Searching for a US, China home amid a racial divide
- With an African-American father and Chinese mother, Jesse Bowens-Xu says she has experienced racism in both countries
- ‘Conversations don’t change anybody’s mind in China, they reject Western culture, but absorb Western racism,” she says
After two years of living in Beijing, Jesse Bowens-Xu was tired, annoyed and ready to go home.
The daughter of an African-American father and Chinese mother, she had gone to China to study and connect with her heritage. Her skin colour, however, was a source of day-to-day frustration and prejudice.
When applying for part-time teaching jobs to support her studies, the message she got was: “unmarketable to Chinese parents”, she said.
This despite being a graduate of University of California, Berkeley and completing a master’s degree at the prestigious Peking University in Beijing.
The protests that exploded across the US and other countries in reaction to Floyd’s killing, which was captured on video and shown across social media, quickly became a part of the ongoing conflict between Washington and Beijing.
Her Chinese counterpart, Hua Chunying, responded by tweeting “‘I can’t breathe’”, the words that Floyd said as police officer Derek Chauvin suffocated him with a knee on his neck.
Bowens-Xu said she watched with dismay – as someone who had faced racism in both China and the US – how the death of Floyd was politicised. On May 31, she posted a 24-minute video on Facebook about the emotional roller-coaster she had experienced in response to Floyd’s death.
With her graduation robes from Berkeley and Peking University visible in the background, she spoke about how racism was part of daily life in the US.
Chinese social media has also seen an increase in racist commentary linked to the protests.
“If our country had as many black people as the US, then we would be in the same situation,” said a comment under a video of Floyd’s funeral circulated by Global Times on Weibo, China’s Twitter-like platform.
“The protests seem to have provided these people ‘evidence’ that black people in the US are essentially outsiders of a civilised society,” said Cheng Yinghong, a professor of history at Delaware State University.
“Discussions on these issues show that many people believe these Africans have unfairly shared the national wealth and opportunities that should have been given to Chinese people,” Cheng said.

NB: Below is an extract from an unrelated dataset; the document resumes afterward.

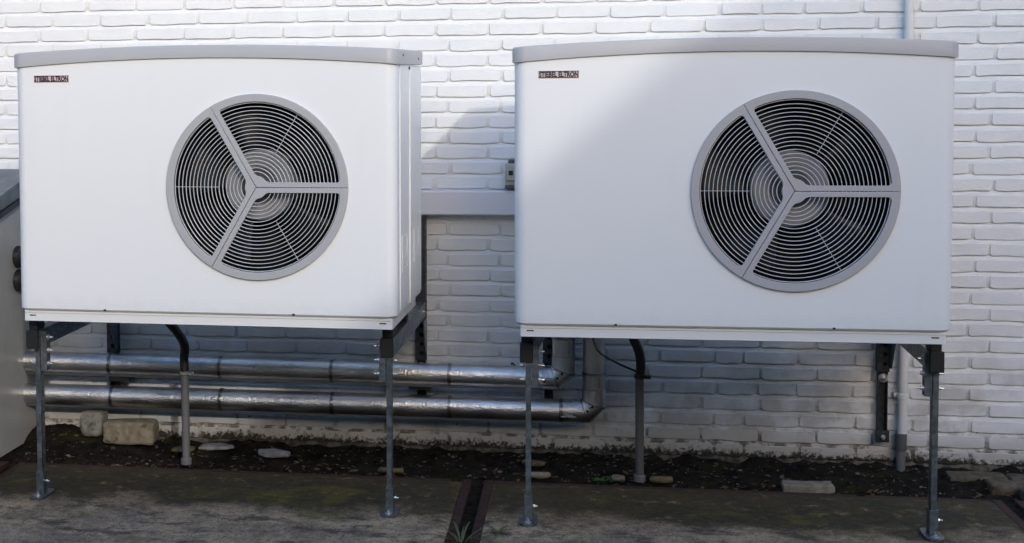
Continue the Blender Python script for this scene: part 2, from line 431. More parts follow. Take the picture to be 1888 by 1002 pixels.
def in_view(x, z):
    P = Vector((x, 0, z))-Vector((0, -5.335, 1.31)); c = P.dot(f)
    u, v = 614.6+2576.5*P.dot(r)/c, 343.6+2576.5*P.dot(d)/c
    if not (-40 < u < 1928 and -15 < v < 1000): return None
    hid = (45 < u < 725 and 100 < v < 590) or (962 < u < 1745 and 90 < v < 625) or (u < 20 and v > 330) or (u < 60 and v > 640)
    return None if hid else (u, v)
vis = [(i, in_view(b[0], b[1])) for i, b in enumerate(bricks)]
vis = [(i, p) for i, p in vis if p]
# nearest (largest in the picture) first: the scale grows to the right; dark rows behind the pipes last
vis.sort(key=lambda t: -(t[1][0] + (0 if not (640 < t[1][1] < 780 and t[1][0] < 1100) else -900)))
single = {i for i, _ in vis[:299]}
VV, FF = [], []
for i, (x, z, L) in enumerate(bricks):
    me, v, fs = variant_mesh(L, random.randrange(7))
    if i in single:
        o = link('brick', me, None, wall); o.location = (x, random.uniform(-.0014, .0008), z); o.rotation_euler = (random.uniform(-.004, .004), random.uniform(-.005, .005), random.uniform(-.003, .003))
    else:
        n0 = len(VV); dy = random.uniform(-.0014, .0008); sh = random.uniform(-.005, .005)
        VV += [(a+x, b_+dy, c_+z+sh*a) for a, b_, c_ in v]; FF += [tuple(n0+q for q in fc) for fc in fs]
me = bpy.data.meshes.new('bricks'); me.from_pydata(VV, [], FF); me.update(); me.materials.append(mat_brick)
o = link('bricks', me, None, wall); o['kind'] = 'stuff'

# ------------------------------------------------------------------ grey enclosure at the left
enc = empty('metal_enclosure', (-2.75, -.6, 0)); tag(enc, 'grey metal enclosure with a sloped dark lid, cut by the left edge of the picture', 'enclosure')
XE = -2.15
bm = bmesh.new(); prism(bm, [(-1.25+.6, 0), (.6-.001, 0), (.6-.001, 1.0), (-1.25+.6, .73)], 'x', -.60, XE+2.75); obj('casing', bm, mat_encl, enc, smooth=30)
bm = bmesh.new(); prism(bm, [(-1.31+.6, .735), (.6-.002, 1.012), (.6-.002, 1.078), (-1.31+.6, .765)], 'x', -.64, XE+2.75+.012)
bmesh.ops.bevel(bm, geom=bm.edges[:], offset=.004, segments=2, affect='EDGES'); obj('lid', bm, mat_roof, enc, smooth=40)
bm = bmesh.new(); prism(bm, [(-1.312+.6, .715), (.595, .988), (.595, 1.010), (-1.312+.6, .737)], 'x', XE+2.75+.001, XE+2.75+.018); obj('lid_rim', bm, mat_black, enc)
for zc in (.745, .652):
    t = empty('connection_pipe', (-2.0, -.21, zc)); tag(t, 'short dark pipe with a collar between the enclosure and the left heat pump, ' + ('upper one' if zc > .7 else 'lower one'), 'pipe', 'short pipes beside the left heat pump')
    obj('pipe', tube(bmesh.new(), [(-.145, 0, 0), (.21, 0, 0)], .033, 20), mat_black, t, smooth=40)
    obj('collar', lathe(bmesh.new(), [(0, .038), (.004, .043), (.022, .043), (.03, .036)], (-.149, 0, 0), (1, 0, 0), 24), mat_black, t, smooth=40)

# ------------------------------------------------------------------ heat pump
HW = .631; DEP = .585
def arch(x): return .0265*(1-min(1, abs(x)/.636)**2)
def outline(hw, y0, y1, rad, n=7):
    p = [(-hw, y1)]
    p += [(-hw+rad-rad*math.cos(a), y0+rad-rad*math.sin(a)) for a in [PI/2*i/n for i in range(n+1)]]
    fr = [(-hw+rad)+(2*hw-2*rad)*i/24 for i in range(1, 24)]
    p += [(x, y0) for x in fr]
    p += [(hw-rad+rad*math.sin(a), y0+rad-rad*math.cos(a)) for a in [PI/2*i/n for i in range(n+1)]]
    p += [(hw, y1)]
    return p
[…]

Bowens-Xu said she had tried to make other Chinese aware of racism in the country. While at university in Beijing, she suggested starting a club for black students, but was told by an administrator that all foreign students, regardless of their skin colour, faced the same difficulties adapting to life in China.
Professional and academic success is a double-edged sword for multiracial women like Bowens-Xu.
Former world No 1 tennis player Naomi Osaka, whose father is Haitian and mother Japanese, received a flood of abuse after tweeting in support of the US protests, even encouraging people to attend a Black Lives Matter march in the Japanese city of Osaka, The Washington Post reported.
Bowens-Xu, whose husband Xu Haifeng is Chinese, said she once hoped her fluency in Mandarin and academic credentials would allow her to change people’s perceptions in China, but she was less confident now.
“Conversations don’t change anybody’s mind in China, they reject Western culture, but absorb Western racism,” she said.
As the rhetorical battle between the US and Chinese governments intensifies, Bowens-Xu believes that the George Floyd protests reveal deep flaws in both countries, which share worrying similarities in their treatment of Africans and African-Americans.
“Why does the US response look like the Chinese way of handling protests? Because they don’t view black people as people.”